Dive Brief:
- The Biden administration’s request for an extra $104 billion for the Internal Revenue Service beginning in 2026 would, over a decade, yield roughly $341 billion in added revenue from actions including tougher enforcement, according to IRS Commissioner Daniel Werfel.
- The IRS needs “the money to make sure that we’re sustaining what we’re able to achieve this year and beyond as the economy continues to grow in its complexity,” Werfel said Tuesday in testimony to the Senate Finance Committee.
- Already, with a funding increase provided under the 2022 Inflation Reduction Act, the IRS expect to increase revenue by $700 billion over a decade through enforcement actions against “millionaires and billionaires” who owe taxes, complex partnerships that hide income and corporations that shield profit and income in the U.S. by moving it to tax jurisdictions abroad, Werfel said.
Dive Insight:
Republican lawmakers, as part of an agreement on spending for this year, pressed President Joe Biden to cut $20 billion from $80 billion approved for the IRS in 2022 under the IRA.
The Treasury Department and IRS found in a study that a $20 billion rescission would undercut tax revenues by more than $100 billion over the next 10 years.
The Congressional Budget Office released a more modest forecast, estimating that a $20 billion budget cut would reduce revenues by $44 billion and increase the cumulative deficit by $24 billion over a decade.
“If Congress continues to cut the IRS’s funding — or if the Inflation Reduction Act funding expires and Congress doesn’t add more — we know what is going to happen,” Senate Finance Committee Chair Ron Wyden, D-Ore., said at the hearing.
“Wealthy tax cheats will have an easier time getting away with breaking the law, and it’ll be misery and higher costs for typical American taxpayers who are just trying to do their civic duty when tax filing season comes around every spring,” Wyden said.
As IRS funding shrunk from 2010 to 2019, the audit rate on large corporations and wealthy taxpayers fell by more than 50% and 70%, respectively, according to the Treasury.

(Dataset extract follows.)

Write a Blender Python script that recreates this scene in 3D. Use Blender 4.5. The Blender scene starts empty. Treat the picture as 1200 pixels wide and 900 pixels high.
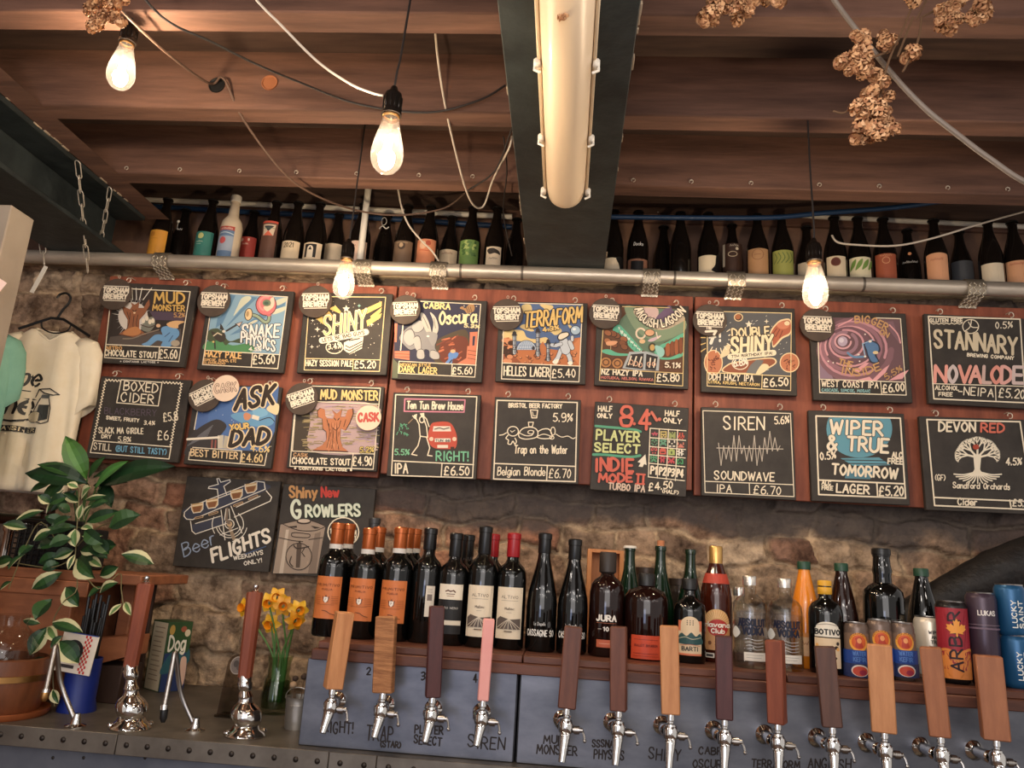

Meanwhile, the annual tax gap — or the difference between taxes owed and taxes paid — ballooned in the 2020-2021 tax year to $688 billion.
Werfel said the $104 billion requested in additional funding would go toward the IRS “base budget,” which he characterized as largely unchanged since 2010. The base budget is “too small to serve the tax system that we have today” given the increase in the number of tax filers and changes such as updates to the tax code and the advent of a “gig” employment.
“What we're asking for in the funding is to basically create a new baseline so the tax system continues to grow,” Werfel said. “It’s not about asking for more and more and more money to build an ever-increasing IRS.”
The IRS is updating and streamlining operations under a “modernization budget” that, under current legislation, would begin to dry up in 2026, Werfel said.
“If you look at 2026, we lose all of our ability to maintain services,” he said. “If you look at 2028, 2029 we lose all of our ability to maintain technology, because there's a cliff.”
The $104 billion in supplemental funding “is really just intended to address the cliffs in the out-years,” Werfel said.
The IRS chief faced push back from Republicans including Sen. Mike Crapo from Idaho, the committee’s ranking member.
“Despite claims that the $80 billion in new funding would ‘transform the IRS into a 21st century agency,’ the president’s budget request indicates otherwise,” Crapo said.
“When will it stop?” Crapo asked Werfel, referring to requests for more funding. “When is it going to end?”